»»

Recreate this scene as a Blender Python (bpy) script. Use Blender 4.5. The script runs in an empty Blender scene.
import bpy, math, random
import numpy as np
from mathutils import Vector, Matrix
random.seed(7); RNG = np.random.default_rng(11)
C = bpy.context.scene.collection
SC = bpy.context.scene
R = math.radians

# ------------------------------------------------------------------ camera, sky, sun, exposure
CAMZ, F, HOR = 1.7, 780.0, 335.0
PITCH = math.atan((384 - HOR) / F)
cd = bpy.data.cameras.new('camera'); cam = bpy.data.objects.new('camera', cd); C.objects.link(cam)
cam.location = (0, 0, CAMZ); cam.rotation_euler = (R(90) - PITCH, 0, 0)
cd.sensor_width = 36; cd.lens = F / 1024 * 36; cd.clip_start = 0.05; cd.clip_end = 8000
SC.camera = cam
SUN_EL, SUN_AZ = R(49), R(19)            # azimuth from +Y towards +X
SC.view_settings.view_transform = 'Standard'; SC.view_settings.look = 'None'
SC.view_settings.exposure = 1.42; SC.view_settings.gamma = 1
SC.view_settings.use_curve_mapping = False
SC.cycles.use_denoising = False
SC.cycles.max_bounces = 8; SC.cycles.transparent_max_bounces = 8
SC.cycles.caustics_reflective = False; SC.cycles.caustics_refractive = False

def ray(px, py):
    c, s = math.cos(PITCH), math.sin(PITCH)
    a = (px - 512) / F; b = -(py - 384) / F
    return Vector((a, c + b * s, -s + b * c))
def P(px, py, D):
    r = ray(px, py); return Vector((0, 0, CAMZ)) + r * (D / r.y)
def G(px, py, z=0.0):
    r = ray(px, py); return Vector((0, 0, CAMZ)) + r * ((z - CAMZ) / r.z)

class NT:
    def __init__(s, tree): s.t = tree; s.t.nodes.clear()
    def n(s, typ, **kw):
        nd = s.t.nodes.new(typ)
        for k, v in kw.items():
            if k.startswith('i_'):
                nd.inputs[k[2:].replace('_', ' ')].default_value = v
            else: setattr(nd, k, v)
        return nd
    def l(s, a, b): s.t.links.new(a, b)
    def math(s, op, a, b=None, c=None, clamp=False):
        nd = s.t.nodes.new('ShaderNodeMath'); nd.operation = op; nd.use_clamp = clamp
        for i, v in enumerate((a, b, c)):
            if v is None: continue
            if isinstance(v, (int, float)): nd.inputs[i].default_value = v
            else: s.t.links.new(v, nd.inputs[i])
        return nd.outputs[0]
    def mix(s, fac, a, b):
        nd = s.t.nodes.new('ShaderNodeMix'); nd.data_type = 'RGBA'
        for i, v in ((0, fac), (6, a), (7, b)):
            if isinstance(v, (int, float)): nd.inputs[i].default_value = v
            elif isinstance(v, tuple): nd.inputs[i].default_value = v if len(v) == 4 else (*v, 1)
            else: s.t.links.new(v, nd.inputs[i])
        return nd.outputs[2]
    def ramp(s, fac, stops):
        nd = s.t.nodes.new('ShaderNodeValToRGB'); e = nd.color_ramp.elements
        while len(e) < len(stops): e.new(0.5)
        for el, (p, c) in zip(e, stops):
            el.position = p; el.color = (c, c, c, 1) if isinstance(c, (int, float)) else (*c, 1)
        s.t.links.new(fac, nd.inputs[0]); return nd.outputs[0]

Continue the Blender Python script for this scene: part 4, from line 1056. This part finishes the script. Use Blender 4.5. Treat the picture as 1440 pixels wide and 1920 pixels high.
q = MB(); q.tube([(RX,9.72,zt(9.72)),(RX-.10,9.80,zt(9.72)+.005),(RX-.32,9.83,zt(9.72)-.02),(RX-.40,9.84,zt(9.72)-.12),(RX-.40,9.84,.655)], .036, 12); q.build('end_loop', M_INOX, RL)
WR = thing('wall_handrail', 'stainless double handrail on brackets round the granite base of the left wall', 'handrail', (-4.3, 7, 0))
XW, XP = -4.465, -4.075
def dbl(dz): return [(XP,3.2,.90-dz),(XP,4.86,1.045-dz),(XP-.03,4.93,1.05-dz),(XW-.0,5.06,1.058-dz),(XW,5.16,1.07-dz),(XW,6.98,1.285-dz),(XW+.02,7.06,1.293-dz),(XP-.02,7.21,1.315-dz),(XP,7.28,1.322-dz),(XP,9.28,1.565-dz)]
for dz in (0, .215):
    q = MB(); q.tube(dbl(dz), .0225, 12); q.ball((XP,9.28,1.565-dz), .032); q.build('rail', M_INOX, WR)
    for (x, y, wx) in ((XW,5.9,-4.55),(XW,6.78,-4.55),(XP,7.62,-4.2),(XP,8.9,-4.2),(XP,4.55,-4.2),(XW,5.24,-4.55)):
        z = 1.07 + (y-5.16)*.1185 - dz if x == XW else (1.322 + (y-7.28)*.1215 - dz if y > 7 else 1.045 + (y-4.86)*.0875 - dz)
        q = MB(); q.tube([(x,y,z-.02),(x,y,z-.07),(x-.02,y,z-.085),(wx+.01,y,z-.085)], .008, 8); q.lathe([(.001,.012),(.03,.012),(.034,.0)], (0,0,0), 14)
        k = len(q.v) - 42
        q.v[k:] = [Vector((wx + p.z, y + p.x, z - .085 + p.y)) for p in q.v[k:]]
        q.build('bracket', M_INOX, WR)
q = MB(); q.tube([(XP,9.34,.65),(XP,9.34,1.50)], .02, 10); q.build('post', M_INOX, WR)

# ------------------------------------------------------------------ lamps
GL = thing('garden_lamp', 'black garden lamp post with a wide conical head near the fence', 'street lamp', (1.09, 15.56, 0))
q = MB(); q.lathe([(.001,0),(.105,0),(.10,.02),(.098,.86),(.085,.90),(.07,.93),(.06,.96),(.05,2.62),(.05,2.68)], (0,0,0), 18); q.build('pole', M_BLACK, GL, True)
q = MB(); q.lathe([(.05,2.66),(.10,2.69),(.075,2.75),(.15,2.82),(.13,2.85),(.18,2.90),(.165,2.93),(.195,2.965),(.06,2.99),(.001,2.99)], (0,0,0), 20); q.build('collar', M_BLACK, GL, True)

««

WORK TO DO – Quote every line from the beginning of the entries up to and including the line that contains "R = math.radians".

ANSWER TO THE PROBLEM –
Recreate this scene as a Blender Python (bpy) script. Use Blender 4.5. The script runs in an empty Blender scene.
import bpy, math, random
import numpy as np
from mathutils import Vector, Matrix
random.seed(7); RNG = np.random.default_rng(11)
C = bpy.context.scene.collection
SC = bpy.context.scene
R = math.radians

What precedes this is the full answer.